As you know, I’ve been working on arranging my classroom for a few hours after summer school each day (I figure why make extra trips in August?). I wish I would have taken a “before” picture so I could show you the “after”.  Last week Kate and I moved all my classroom furniture around–Confession: We moved filing cabinets, teacher’s desk, computers…all things we are technically not supposed to move by ourselves. But the big stuff is all where I need it to be, and now I get to unpack and place all the little stuff.

So, when rearranging do you plan where you are going to put everything and then move it? Or do you move stuff around and “test” it out?

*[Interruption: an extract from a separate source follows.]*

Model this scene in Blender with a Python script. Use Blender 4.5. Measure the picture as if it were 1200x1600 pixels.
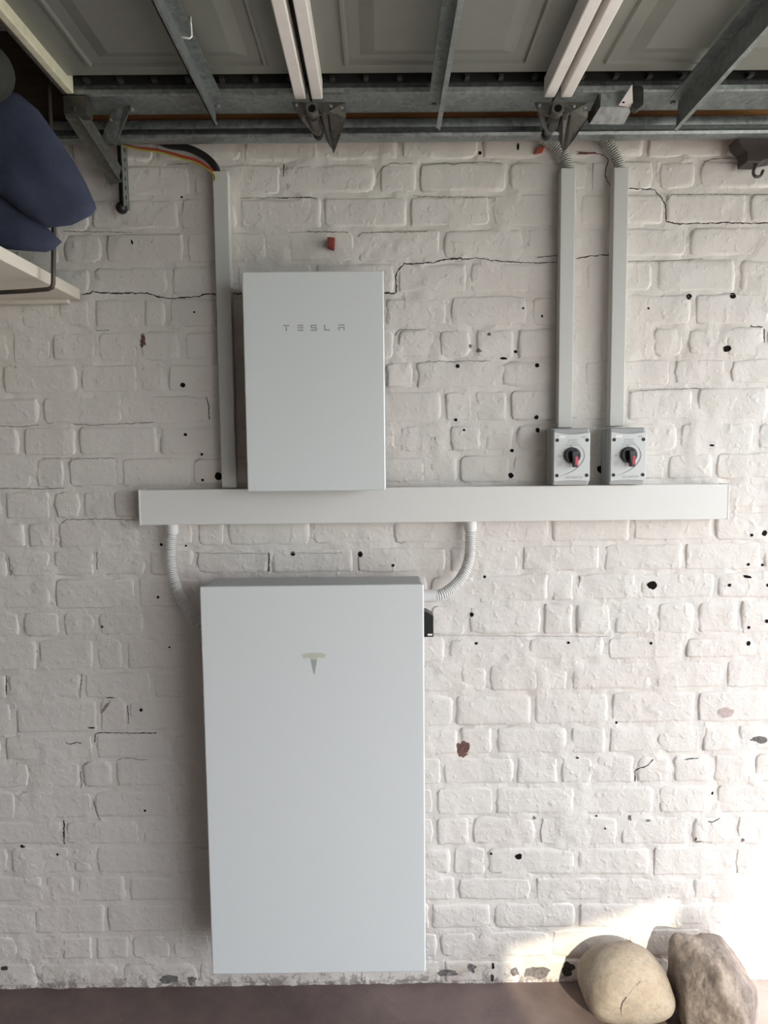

I’m sort of a combination girl…I try to plan it out, but I am NOT a spacial person and sometimes stuff doesn’t fit where I thought it would! So I found these websites where I can virtually set up my classroom: Scholastic Classroom Set Up Tool and Classroom Architect

Classroom set up

Screen shot from Scholastic Classroom Set Up Tool

Pros of Scholastic Class Set Up Tool:

  • You can make actual seating charts by entering student names and arranging your desks
  • Resizing options
  • Simple interface

Cons of Scholastic Class Set Up Tool:

  • No actual dimensions
  • Items don’t snap to any grid so it’s tricky to line things up (See desks!), this is annoying for a perfectionist like me!
  • Labels are difficult to work with
This is a screen shot of the floor plan I made on Classroom Architect

This is a screen shot of the floor plan I made on Classroom Architect

Pros of Classroom Architect:

  • You can enter the exact dimensions of your classroom.
  • There are lots of furniture options, and then there is a drawing tool for any items they don’t include (Red Door and Cabinets along the back)
  • This DOES have a grid snapping tool, LOVE IT, look at my tidy rows of desks!

Cons of Classroom Architect:

  • You cannot resize the premade objects, you can only rotate them! This irritated me because my shelves are different sizes and my computer desk is way smaller than the one given. (I guess I could use the draw tool to make my own.)
  • There are some classroom things they don’t include (Like doors, whiteboards, windows, etc…) You can make your own, of course.

Overall, I think these tools are very helpful, but my vote is for the Classroom Architect, simply because I can actually make it to scale.